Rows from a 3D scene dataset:
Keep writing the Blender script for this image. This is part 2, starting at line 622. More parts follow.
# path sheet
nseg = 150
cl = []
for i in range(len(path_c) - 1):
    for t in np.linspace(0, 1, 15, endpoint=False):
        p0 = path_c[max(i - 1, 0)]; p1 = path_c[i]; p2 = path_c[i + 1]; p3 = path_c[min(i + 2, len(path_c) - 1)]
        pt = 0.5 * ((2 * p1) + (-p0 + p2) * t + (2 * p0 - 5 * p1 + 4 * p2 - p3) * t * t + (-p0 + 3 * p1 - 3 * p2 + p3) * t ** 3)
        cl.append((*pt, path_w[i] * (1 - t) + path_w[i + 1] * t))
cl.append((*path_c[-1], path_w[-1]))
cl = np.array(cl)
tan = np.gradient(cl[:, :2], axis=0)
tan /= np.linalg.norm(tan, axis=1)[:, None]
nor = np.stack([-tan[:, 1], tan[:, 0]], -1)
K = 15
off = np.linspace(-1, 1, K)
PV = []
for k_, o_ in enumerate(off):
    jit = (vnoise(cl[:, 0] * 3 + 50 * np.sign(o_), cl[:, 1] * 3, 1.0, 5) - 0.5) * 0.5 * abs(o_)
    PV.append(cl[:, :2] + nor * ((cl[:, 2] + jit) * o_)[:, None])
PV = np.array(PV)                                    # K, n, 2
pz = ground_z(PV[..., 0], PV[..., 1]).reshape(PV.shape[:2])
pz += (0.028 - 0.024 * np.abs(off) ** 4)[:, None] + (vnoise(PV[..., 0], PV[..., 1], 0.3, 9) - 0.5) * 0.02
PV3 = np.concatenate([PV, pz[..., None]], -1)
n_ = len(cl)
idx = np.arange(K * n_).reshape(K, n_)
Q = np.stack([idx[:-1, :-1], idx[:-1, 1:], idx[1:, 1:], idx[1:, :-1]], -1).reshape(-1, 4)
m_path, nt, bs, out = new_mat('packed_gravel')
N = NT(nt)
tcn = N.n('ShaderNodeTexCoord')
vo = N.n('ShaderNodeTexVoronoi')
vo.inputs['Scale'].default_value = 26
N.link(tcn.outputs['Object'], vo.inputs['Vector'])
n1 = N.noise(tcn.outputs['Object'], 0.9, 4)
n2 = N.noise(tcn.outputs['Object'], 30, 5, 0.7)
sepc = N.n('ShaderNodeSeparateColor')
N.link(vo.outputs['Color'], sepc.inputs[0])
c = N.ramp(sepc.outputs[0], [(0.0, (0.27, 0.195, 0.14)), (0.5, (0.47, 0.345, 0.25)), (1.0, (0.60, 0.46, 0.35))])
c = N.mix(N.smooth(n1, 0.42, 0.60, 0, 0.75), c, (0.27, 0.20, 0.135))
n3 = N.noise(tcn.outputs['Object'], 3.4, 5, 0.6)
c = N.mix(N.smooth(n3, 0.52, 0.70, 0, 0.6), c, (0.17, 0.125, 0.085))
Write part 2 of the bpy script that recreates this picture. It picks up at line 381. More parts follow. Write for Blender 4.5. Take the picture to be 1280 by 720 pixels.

● **Stated problem**
Take the listing above and write it out again exactly.

● **Full output**
Keep writing the Blender script for this image. This is part 2, starting at line 622. More parts follow.
# path sheet
nseg = 150
cl = []
for i in range(len(path_c) - 1):
    for t in np.linspace(0, 1, 15, endpoint=False):
        p0 = path_c[max(i - 1, 0)]; p1 = path_c[i]; p2 = path_c[i + 1]; p3 = path_c[min(i + 2, len(path_c) - 1)]
        pt = 0.5 * ((2 * p1) + (-p0 + p2) * t + (2 * p0 - 5 * p1 + 4 * p2 - p3) * t * t + (-p0 + 3 * p1 - 3 * p2 + p3) * t ** 3)
        cl.append((*pt, path_w[i] * (1 - t) + path_w[i + 1] * t))
cl.append((*path_c[-1], path_w[-1]))
cl = np.array(cl)
tan = np.gradient(cl[:, :2], axis=0)
tan /= np.linalg.norm(tan, axis=1)[:, None]
nor = np.stack([-tan[:, 1], tan[:, 0]], -1)
K = 15
off = np.linspace(-1, 1, K)
PV = []
for k_, o_ in enumerate(off):
    jit = (vnoise(cl[:, 0] * 3 + 50 * np.sign(o_), cl[:, 1] * 3, 1.0, 5) - 0.5) * 0.5 * abs(o_)
    PV.append(cl[:, :2] + nor * ((cl[:, 2] + jit) * o_)[:, None])
PV = np.array(PV)                                    # K, n, 2
pz = ground_z(PV[..., 0], PV[..., 1]).reshape(PV.shape[:2])
pz += (0.028 - 0.024 * np.abs(off) ** 4)[:, None] + (vnoise(PV[..., 0], PV[..., 1], 0.3, 9) - 0.5) * 0.02
PV3 = np.concatenate([PV, pz[..., None]], -1)
n_ = len(cl)
idx = np.arange(K * n_).reshape(K, n_)
Q = np.stack([idx[:-1, :-1], idx[:-1, 1:], idx[1:, 1:], idx[1:, :-1]], -1).reshape(-1, 4)
m_path, nt, bs, out = new_mat('packed_gravel')
N = NT(nt)
tcn = N.n('ShaderNodeTexCoord')
vo = N.n('ShaderNodeTexVoronoi')
vo.inputs['Scale'].default_value = 26
N.link(tcn.outputs['Object'], vo.inputs['Vector'])
n1 = N.noise(tcn.outputs['Object'], 0.9, 4)
n2 = N.noise(tcn.outputs['Object'], 30, 5, 0.7)
sepc = N.n('ShaderNodeSeparateColor')
N.link(vo.outputs['Color'], sepc.inputs[0])
c = N.ramp(sepc.outputs[0], [(0.0, (0.27, 0.195, 0.14)), (0.5, (0.47, 0.345, 0.25)), (1.0, (0.60, 0.46, 0.35))])
c = N.mix(N.smooth(n1, 0.42, 0.60, 0, 0.75), c, (0.27, 0.20, 0.135))
n3 = N.noise(tcn.outputs['Object'], 3.4, 5, 0.6)
c = N.mix(N.smooth(n3, 0.52, 0.70, 0, 0.6), c, (0.17, 0.125, 0.085))
Write part 2 of the bpy script that recreates this picture. It picks up at line 381. More parts follow. Write for Blender 4.5. Take the picture to be 1280 by 720 pixels.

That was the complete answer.